Rooster owner sees red again

IT WAS the marketing mismatch that ruffled feathers with customers and even had the store’s owner seeing red.

Just before Christmas, the Red Rooster sign on Murray St underwent a radical makeover, changing from its traditional red to a curious shade of copper-brown.

COLOUR CORRECTED: Red Rooster Tamworth franchisee Tony Bishop with the fast food outlet’s new ‘colour correct’ red signage.  
Photo: Gareth Gardner 050514GGA03

COLOUR CORRECTED: Red Rooster Tamworth franchisee Tony Bishop with the fast food outlet’s new ‘colour correct’ red signage. Photo: Gareth Gardner 050514GGA03

Part of a company strategy to make the brand appear more “classy”, the change went down like a soggy nugget with customers.

After taking up the battle with head office, Tamworth Red Rooster franchisee Tony Bishop finally had a victory last week, with a new bright-red sign being installed.

“It’s the most feedback I’ve had from customers on an issue in my 10 years here and people really felt it wasn’t right,” Mr Bishop said.

“The copper sign might have looked classy but it wasn’t red.

“I was like a dog with a bone and I’m happy that I finally got my wish.”

Tamworth graphic designer Marlon Dalton said the “psychology of colour” was a critical part of branding.

“Colour is something we are immersed in completely during our waking hours and yet we seldom think of the effect on our mood or feelings,” Mr Dalton said. 
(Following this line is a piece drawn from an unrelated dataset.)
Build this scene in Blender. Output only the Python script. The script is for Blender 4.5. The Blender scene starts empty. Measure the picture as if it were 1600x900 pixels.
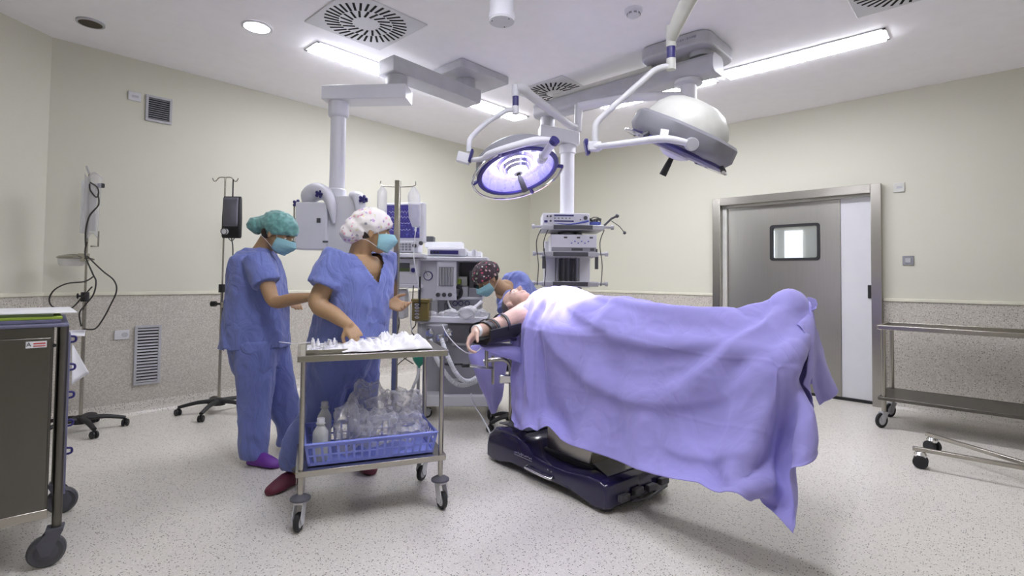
import bpy, bmesh, math, random
import numpy as np
from mathutils import Vector, Matrix, noise
random.seed(7)
SC = bpy.context.scene
COL = SC.collection
V = Vector
PI = math.pi; ZU = V((0, 0, 1))
# ---------------------------------------------------------------- camera
FPX, YAW, PITCH, ROLL, CYP, CAMH = 808.44, .75371, .0313, .0114, 409.66, 1.1796
cF = V((math.cos(YAW)*math.cos(PITCH), math.sin(YAW)*math.cos(PITCH), math.sin(PITCH)))
cR = V((math.sin(YAW), -math.cos(YAW), 0)); cU = cR.cross(cF)
rR = cR*math.cos(ROLL)+cU*math.sin(ROLL); rU = cU*math.cos(ROLL)-cR*math.sin(ROLL)
fF = cF.copy(); fF.z = 0; fF.normalize()
cam = bpy.data.objects.new('camera', bpy.data.cameras.new('camera')); COL.objects.link(cam)
m = Matrix((rR, rU, -cF)).transposed().to_4x4(); m.translation = V((0, 0, CAMH)); cam.matrix_world = m
cam.data.sensor_width = 36; cam.data.lens = FPX/1600*36; cam.data.shift_y = (CYP-450)/1600
cam.data.clip_start = .05
SC.camera = cam
SC.view_settings.view_transform = 'Standard'; SC.view_settings.look = 'None'
SC.view_settings.gamma = 1; SC.view_settings.use_curve_mapping = False
SC.view_settings.exposure = 0.76
LIGHT = 26.0          # ceiling luminaires
w = bpy.data.worlds.new('world'); SC.world = w; w.use_nodes = True
w.node_tree.nodes['Background'].inputs[0].default_value = (.8, .85, 1, 1)
w.node_tree.nodes['Background'].inputs[1].default_value = .05

def pt(px, py, d=None, z=None, X=None, Y=None):
    """point of the room seen at a place of the photograph, at depth d or on a plane"""
    u = (px-800)/FPX; v = -(py-CYP)/FPX
    D = cF+rR*u+rU*v
    if z is not None: t = (z-CAMH)/D.z
    elif X is not None: t = X/D.x
    elif Y is not None: t = Y/D.y
    else: t = d
    return V((0, 0, CAMH))+D*t
def floor_pt(px, py): return pt(px, py, z=0)

# ---------------------------------------------------------------- materials
def new_mat(name):
    m = bpy.data.materials.new(name); m.use_nodes = True
    return m, m.node_tree.nodes, m.node_tree.links, m.node_tree.nodes['Principled BSDF']
def setp(p, **k):
    for a, b in k.items():
        a = {'base': 'Base Color', 'rough': 'Roughness', 'metal': 'Metallic', 'spec': 'Specular IOR Level', 'trans': 'Transmission Weight',
             'alpha': 'Alpha', 'ecol': 'Emission Color', 'estr': 'Emission Strength', 'coat': 'Coat Weight', 'sss': 'Subsurface Weight',
             'ior': 'IOR', 'sheen': 'Sheen Weight', 'aniso': 'Anisotropic'}[a]
        if a in ('Base Color', 'Emission Color'): b = (*b, 1)
        p.inputs[a].default_value = b
def srgb(r, g, b):
    f = lambda c: c/12.92 if c <= .04045 else ((c+.055)/1.055)**2.4
    return (f(r/255), f(g/255), f(b/255))
def coords(N, L, scale=(1, 1, 1), kind='Object', rot=(0, 0, 0)):
    tc = N.new('ShaderNodeTexCoord'); mp = N.new('ShaderNodeMapping'); mp.inputs['Scale'].default_value = scale
    mp.inputs['Rotation'].default_value = rot
    L.new(tc.outputs[kind], mp.inputs['Vector']); return mp.outputs['Vector']
def noise_tex(N, L, vec, scale, detail=3, rough=.5, dist=0):
    n = N.new('ShaderNodeTexNoise'); n.inputs['Scale'].default_value = scale; n.inputs['Detail'].default_value = detail
    n.inputs['Roughness'].default_value = rough; n.inputs['Distortion'].default_value = dist
    L.new(vec, n.inputs['Vector']); return n.outputs['Fac']
def ramp(N, L, fac, stops):
    r = N.new('ShaderNodeValToRGB'); e = r.color_ramp.elements
    while len(e) < len(stops): e.new(.5)
    for i, (p, c) in enumerate(stops): e[i].position = p; e[i].color = (*c, 1) if len(c) == 3 else c
    L.new(fac, r.inputs[0]); return r.outputs[0]
def bump(N, L, p, fac, strength=.3, dist=.01):
    b = N.new('ShaderNodeBump'); b.inputs['Strength'].default_value = strength; b.inputs['Distance'].default_value = dist
    L.new(fac, b.inputs['Height']); L.new(b.outputs[0], p.inputs['Normal']); return b
def plain(name, col, rough=.5, metal=0, bmp=0, bscale=60, var=.06, **k):
    m, N, L, p = new_mat(name); setp(p, base=col, rough=rough, metal=metal, **k)
    vec = coords(N, L); n = noise_tex(N, L, vec, bscale if bmp else 9, 3)
    lo = tuple(c*(1-var) for c in col); hi = tuple(min(1, c*(1+var)) for c in col)
    L.new(ramp(N, L, n, [(.3, lo), (.7, hi)]), p.inputs['Base Color'])
    if bmp: bump(N, L, p, n, bmp, .004)
    return m
def brushed(name, col, rough, stretch=(1, 1, 60), scale=12, amt=.12):
    m, N, L, p = new_mat(name); setp(p, base=col, rough=rough, metal=1)
    vec = coords(N, L, stretch); n = noise_tex(N, L, vec, scale, 4, .6)
    mr = N.new('ShaderNodeMapRange'); mr.inputs['To Min'].default_value = rough-amt*.5; mr.inputs['To Max'].default_value = rough+amt
    L.new(n, mr.inputs[0]); L.new(mr.outputs[0], p.inputs['Roughness'])
    bump(N, L, p, n, .06, .002)
    return m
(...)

“Advertising professionals are only too aware of the psychology behind this and they have been utilising the phenomenon for many years.

“The colour red is well known to be a stimulator of hunger and you will find that a great number of drive through and roadside takeaways attempt to utilise this on us as we pass by their locations. 

“It is very possible that if you have a successful formula and you move away from this by adopting a colour shift incorporate signage this may have an effect on your bottom line.”